NVIDIA leaders Jensen Huang and Bill Dally awarded Queen Elizabeth Prize for Engineering for artificial intelligence

NVIDIA founder Jensen Huang and chief scientist Bill Dally were among seven recipients of the 2025 Queen Elizabeth Prize for Engineering for foundational work in artificial intelligence and accelerated computing. The award recognizes their role in developing the GPU architectures that underpin modern machine learning.

NVIDIA founder and chief executive Jensen Huang and chief scientist Bill Dally were honored with the 2025 Queen Elizabeth Prize for Engineering for foundational work in artificial intelligence and modern machine learning. The award, presented by His Majesty King Charles III at St James’s Palace, named Huang and Dally among seven laureates recognized for pioneering the GPU architectures and accelerated computing that power today’s large-scale model training and high-performance simulations.

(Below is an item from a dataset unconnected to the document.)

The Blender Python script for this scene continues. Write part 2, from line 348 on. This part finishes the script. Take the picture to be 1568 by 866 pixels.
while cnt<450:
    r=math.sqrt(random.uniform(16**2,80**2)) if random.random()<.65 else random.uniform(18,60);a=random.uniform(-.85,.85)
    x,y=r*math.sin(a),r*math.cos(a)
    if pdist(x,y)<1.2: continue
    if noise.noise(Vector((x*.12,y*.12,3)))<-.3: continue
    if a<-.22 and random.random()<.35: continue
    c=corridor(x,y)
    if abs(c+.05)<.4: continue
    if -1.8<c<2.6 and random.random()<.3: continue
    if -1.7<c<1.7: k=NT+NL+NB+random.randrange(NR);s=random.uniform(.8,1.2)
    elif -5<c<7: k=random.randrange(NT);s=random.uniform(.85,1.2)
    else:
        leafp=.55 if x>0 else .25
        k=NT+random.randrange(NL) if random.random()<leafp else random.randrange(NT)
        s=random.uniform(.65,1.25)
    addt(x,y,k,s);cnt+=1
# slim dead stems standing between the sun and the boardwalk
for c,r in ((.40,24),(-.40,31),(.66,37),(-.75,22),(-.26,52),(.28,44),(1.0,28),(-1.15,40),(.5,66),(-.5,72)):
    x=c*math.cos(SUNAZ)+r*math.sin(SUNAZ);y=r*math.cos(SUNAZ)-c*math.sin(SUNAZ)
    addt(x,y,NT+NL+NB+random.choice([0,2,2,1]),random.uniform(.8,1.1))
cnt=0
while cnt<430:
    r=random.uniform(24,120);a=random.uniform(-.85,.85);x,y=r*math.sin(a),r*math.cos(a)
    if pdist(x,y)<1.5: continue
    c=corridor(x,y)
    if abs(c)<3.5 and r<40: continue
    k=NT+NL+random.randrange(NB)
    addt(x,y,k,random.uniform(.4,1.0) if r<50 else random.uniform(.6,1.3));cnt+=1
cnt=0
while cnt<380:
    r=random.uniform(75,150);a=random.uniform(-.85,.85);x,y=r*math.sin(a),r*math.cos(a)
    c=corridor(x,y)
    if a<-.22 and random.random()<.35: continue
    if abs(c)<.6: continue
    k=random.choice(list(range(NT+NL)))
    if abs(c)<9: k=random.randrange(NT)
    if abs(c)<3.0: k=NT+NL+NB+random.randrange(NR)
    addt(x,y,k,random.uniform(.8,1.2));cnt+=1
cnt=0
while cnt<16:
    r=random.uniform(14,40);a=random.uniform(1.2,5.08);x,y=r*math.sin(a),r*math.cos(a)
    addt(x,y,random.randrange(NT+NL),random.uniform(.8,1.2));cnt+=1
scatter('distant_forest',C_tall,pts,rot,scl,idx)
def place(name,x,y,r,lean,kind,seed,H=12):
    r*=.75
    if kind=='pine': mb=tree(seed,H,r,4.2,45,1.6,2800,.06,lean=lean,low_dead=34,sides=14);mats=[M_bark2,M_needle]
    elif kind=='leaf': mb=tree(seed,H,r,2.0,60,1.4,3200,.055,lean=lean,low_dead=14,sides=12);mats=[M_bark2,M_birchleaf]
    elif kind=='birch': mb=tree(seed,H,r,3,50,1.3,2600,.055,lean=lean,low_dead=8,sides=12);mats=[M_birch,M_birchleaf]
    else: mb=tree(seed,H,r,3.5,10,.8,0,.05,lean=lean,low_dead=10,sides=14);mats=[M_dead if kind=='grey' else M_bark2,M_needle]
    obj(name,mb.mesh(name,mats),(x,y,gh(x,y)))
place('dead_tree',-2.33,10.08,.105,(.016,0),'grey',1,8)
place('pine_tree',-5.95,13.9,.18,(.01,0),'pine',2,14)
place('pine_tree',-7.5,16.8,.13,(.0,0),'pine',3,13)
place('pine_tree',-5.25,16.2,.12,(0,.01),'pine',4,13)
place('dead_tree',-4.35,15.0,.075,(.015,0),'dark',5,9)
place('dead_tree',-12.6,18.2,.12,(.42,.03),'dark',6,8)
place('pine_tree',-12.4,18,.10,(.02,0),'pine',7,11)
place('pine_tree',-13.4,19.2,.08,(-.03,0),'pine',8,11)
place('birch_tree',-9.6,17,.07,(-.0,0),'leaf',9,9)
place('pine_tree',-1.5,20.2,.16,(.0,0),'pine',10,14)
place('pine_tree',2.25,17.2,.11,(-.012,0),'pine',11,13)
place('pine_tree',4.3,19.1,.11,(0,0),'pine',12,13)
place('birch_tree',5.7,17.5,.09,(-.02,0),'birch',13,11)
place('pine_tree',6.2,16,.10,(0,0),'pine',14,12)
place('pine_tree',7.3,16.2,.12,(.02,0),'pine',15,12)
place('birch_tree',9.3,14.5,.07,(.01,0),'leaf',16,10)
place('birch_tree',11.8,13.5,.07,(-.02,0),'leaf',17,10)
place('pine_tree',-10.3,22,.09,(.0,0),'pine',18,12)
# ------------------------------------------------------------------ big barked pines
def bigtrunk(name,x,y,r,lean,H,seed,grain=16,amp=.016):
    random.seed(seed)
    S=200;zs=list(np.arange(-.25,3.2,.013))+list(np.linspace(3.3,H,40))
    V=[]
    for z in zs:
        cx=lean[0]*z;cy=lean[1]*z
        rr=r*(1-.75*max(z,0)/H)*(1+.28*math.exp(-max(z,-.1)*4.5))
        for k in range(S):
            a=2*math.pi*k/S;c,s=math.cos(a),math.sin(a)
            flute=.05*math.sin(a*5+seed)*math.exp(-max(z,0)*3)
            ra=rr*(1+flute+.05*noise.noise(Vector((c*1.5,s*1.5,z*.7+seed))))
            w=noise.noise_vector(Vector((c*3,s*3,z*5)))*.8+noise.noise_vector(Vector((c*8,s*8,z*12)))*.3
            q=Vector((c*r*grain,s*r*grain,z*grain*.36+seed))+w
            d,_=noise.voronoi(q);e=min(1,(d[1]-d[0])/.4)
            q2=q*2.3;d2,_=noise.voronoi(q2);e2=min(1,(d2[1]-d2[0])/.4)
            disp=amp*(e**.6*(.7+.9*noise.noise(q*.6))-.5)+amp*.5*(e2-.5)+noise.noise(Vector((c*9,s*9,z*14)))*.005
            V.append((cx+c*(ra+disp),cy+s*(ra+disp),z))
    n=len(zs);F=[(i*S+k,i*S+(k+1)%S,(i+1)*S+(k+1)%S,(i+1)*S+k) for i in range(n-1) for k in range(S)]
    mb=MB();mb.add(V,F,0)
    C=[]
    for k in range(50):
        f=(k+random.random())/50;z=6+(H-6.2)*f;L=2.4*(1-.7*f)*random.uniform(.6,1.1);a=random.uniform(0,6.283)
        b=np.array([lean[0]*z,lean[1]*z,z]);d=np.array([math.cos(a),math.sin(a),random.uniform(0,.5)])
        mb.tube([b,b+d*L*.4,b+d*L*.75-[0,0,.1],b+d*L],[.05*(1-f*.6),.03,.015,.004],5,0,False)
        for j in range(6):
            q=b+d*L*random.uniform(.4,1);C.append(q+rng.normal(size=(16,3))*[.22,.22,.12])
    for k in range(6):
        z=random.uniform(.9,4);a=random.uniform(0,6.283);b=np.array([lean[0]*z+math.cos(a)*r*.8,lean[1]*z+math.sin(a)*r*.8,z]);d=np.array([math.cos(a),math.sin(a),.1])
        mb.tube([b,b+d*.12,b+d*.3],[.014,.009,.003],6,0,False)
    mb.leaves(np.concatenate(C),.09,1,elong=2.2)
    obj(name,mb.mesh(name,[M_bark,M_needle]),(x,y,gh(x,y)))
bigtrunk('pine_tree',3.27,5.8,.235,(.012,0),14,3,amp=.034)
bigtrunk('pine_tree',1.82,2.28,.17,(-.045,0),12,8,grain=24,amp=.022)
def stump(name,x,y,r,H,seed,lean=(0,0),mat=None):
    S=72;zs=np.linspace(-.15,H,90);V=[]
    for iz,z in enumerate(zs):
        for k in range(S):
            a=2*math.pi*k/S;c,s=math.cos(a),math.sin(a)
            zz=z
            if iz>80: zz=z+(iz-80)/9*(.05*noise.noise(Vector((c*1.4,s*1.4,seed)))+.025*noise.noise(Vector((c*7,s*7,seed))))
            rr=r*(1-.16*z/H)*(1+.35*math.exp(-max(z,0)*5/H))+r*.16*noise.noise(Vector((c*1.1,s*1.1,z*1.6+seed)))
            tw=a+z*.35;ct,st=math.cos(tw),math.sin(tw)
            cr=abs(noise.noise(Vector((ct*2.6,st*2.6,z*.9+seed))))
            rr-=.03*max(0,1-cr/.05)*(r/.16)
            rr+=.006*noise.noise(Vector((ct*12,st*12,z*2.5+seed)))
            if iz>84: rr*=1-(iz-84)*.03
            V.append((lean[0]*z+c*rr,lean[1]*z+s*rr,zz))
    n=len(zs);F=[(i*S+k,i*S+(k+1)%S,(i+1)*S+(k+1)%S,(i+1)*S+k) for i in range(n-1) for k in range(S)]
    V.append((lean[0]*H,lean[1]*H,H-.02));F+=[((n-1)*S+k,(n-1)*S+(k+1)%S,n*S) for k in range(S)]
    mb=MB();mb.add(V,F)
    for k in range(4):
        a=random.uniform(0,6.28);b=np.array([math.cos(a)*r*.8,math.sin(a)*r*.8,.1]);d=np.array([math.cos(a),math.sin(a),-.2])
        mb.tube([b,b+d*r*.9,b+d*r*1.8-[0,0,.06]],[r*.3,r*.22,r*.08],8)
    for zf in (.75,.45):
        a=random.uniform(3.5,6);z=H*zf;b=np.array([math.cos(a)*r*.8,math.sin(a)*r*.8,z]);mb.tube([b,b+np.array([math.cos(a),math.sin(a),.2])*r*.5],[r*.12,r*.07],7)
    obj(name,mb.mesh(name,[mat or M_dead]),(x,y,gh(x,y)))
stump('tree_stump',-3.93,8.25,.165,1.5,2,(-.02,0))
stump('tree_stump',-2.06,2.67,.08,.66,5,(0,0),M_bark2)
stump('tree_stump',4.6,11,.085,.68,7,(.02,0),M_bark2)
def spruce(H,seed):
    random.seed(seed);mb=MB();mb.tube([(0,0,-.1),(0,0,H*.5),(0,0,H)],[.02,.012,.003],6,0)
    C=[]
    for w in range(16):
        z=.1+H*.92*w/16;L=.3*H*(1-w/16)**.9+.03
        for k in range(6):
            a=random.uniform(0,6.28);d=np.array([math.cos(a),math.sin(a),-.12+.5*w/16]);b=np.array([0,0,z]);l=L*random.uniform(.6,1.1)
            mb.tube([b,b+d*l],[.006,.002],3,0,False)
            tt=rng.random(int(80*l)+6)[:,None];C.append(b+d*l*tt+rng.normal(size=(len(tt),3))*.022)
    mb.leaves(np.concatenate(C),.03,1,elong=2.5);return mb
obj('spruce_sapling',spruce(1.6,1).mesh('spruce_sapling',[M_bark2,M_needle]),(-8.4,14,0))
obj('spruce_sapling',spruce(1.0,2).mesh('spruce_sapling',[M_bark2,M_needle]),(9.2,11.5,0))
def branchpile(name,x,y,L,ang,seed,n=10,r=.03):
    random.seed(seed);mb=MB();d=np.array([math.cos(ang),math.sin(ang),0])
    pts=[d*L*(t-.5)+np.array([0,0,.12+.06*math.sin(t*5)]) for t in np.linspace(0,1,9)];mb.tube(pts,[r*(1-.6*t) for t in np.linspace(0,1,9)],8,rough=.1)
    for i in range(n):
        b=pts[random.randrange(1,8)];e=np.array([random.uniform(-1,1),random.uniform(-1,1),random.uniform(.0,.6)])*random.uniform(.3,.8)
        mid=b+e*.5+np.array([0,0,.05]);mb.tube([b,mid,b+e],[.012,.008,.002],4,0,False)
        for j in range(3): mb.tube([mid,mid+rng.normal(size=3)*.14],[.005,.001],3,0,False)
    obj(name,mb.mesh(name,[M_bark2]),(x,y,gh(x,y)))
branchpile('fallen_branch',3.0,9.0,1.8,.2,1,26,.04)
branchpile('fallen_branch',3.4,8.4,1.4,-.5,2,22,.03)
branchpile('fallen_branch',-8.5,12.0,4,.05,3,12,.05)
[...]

The prize citation highlighted their leadership and vision in developing a platform that reshaped the computer industry across chips, systems, algorithms, and applications. Huang described the moment as part of a sweeping transformation in computing, equating artificial intelligence to essential infrastructure on the scale of electricity and the internet. Dally emphasized decades of progress in parallel computing and stream processing and said engineering methods continue to refine hardware and software so artificial intelligence can empower people to achieve more.

Earlier on the day of the award the pair attended a roundtable at 10 Downing Street with secretary of state for science, technology and innovation Liz Kendall and minister for science, research, innovation and nuclear Lord Patrick Vallance to discuss inspiring future engineers. The meeting marked National Engineering Day and underscored NVIDIA’s collaboration with the U.K. government, universities and industry to expand computing infrastructure, research and skills. In a separate distinction, Huang received the Professor Stephen Hawking Fellowship at the Cambridge Union, presented by Lucy Hawking, where he addressed an audience and took part in a fireside chat about advancing science and inspiring the next generation of technologists.